The lack of ice flow on Lake Superior this past winter and spring definitely impacted the quality of agate hunting along the shoreline over the summer. Despite fewer agates being found, people still brought some nice agates into the museum.

This first Lake Superior agate was found mid-August by Ann Blanchard, who is from Port Washington, WI.

Cassie Bogotka sent me an email with photos of coldwater agate. It is a marine sedimentary agate  mostly formed in Devonian age limestone, which is 416 to 358 million years old.  This agate is significantly different than the 1.1 billion year old Lake Superior agate that formed in igneous basaltic rock. Although interesting, coldwater agate has little to no value.

A nicely banded Laker was found by my friend, Claudia, at the end of the season. She and her husband stay in Woodland Park most of the summer.

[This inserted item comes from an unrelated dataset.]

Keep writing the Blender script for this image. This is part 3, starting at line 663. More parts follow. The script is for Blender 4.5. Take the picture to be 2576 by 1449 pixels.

Adrian Gauthier, from Cheboygan, MI, brought these two beautiful agates into the museum in July. The agate on the left is a beautiful water-washed agate. The other is an unusual brecciated agate.

Margaret Kline visited the museum in August. She found the specimens shown below during the 1960s and 1970s. The first picture is Keweenaw prehnite. The other specimens are Lake Superior agates.

I received several emails from Keweenaw seasonal resident, David Schuder. The first is an usual Lake Superior agate found near Eagle Harbor. The green, he says, is Celandonite. The second Laker contains several crystal impressions (the original crystals either popped out or wore away). The third photo he describes as a “hematite plume-like agate,” which was collected at the Calumet & Hecla # 21 Copper mine in Houghton County.Mi.